Low lying areas that have a lot of coastal development, such as New York City and much of the Florida coastline, show the greatest increase in costs when storm surge is included alongside gradual rates of sea level rise. Tampa is overdue for a major hurricane and would see a 420% increase in costs. New York shows a 220% jump, along with 210% for New Orleans, Louisiana and 190% for Galveston, Texas.

There are several sources of uncertainty in the study, considering it combines different models that include a tropical cyclone simulation model, a storm surge model and a model for estimating economic impacts and adaptation measures in coastal areas. These models each have their own potential biases, and the sea level rise scenarios used may be too low or too high.

“Anybody who is projecting 85 years into the future needs to be a little humble about the fact that these estimates are a little uncertain,” Neumann said.

The “reference scenario” used in the study, which includes ice sheet melting, shows a higher sea level rise through 2010 than historical observations do, for example. However, it is in line with sea level projections in the 2014 National Climate Assessment and a 2010 report from the National Research Council, Neumann said.

The main point of the study is difficult to dismiss. Sea level rise is going to be an extremely expensive problem for the U.S., in large part because it will make extreme events like storm surges more destructive. And the U.S. coast is “poorly adapted” to the threats that lie ahead, Neumann says.

There have already been real-life examples of storm surges having a greater reach due to sea level rise.
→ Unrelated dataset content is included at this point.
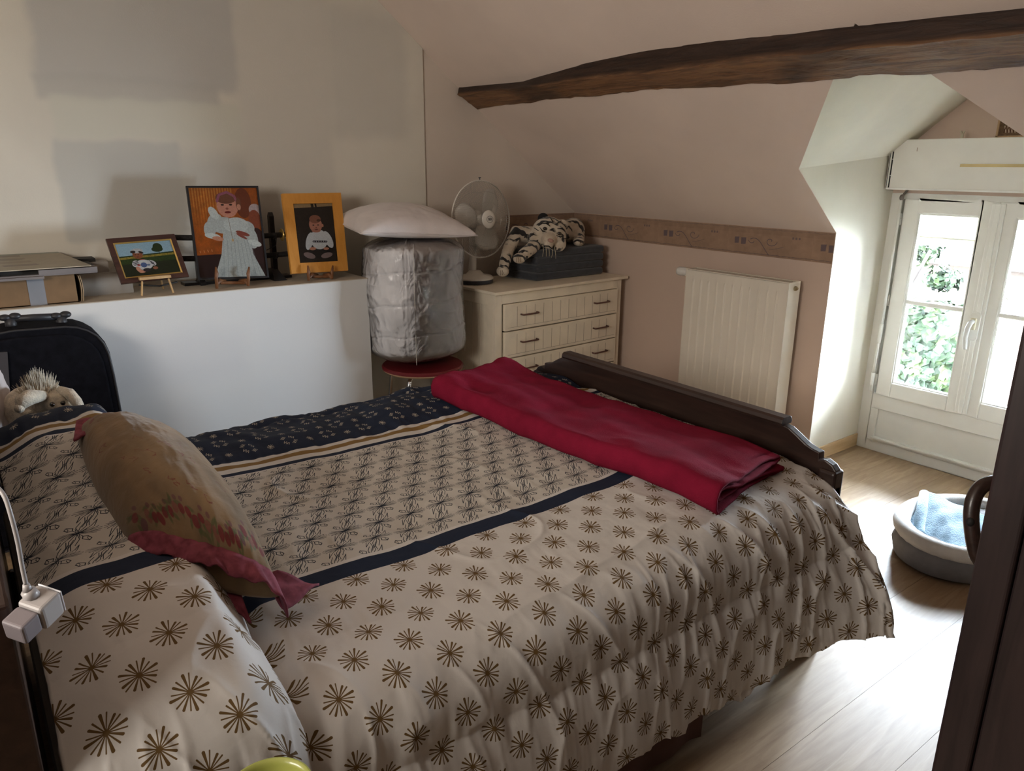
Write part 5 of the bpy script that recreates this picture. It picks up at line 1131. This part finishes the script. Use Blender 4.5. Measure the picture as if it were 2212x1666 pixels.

The sea level in the New York City area rose by about a foot between 1900 and 2012, when Hurricane Sandy struck — meaning about 80,000 more people were affected by flooding in New York and New Jersey than would have been without that increase.

“The next step is really going local; this is a national scale study,” Neumann said. “We’ve already had interest from states like Rhode Island and Massachusetts in thinking about ways to apply this to local adaptation planning.”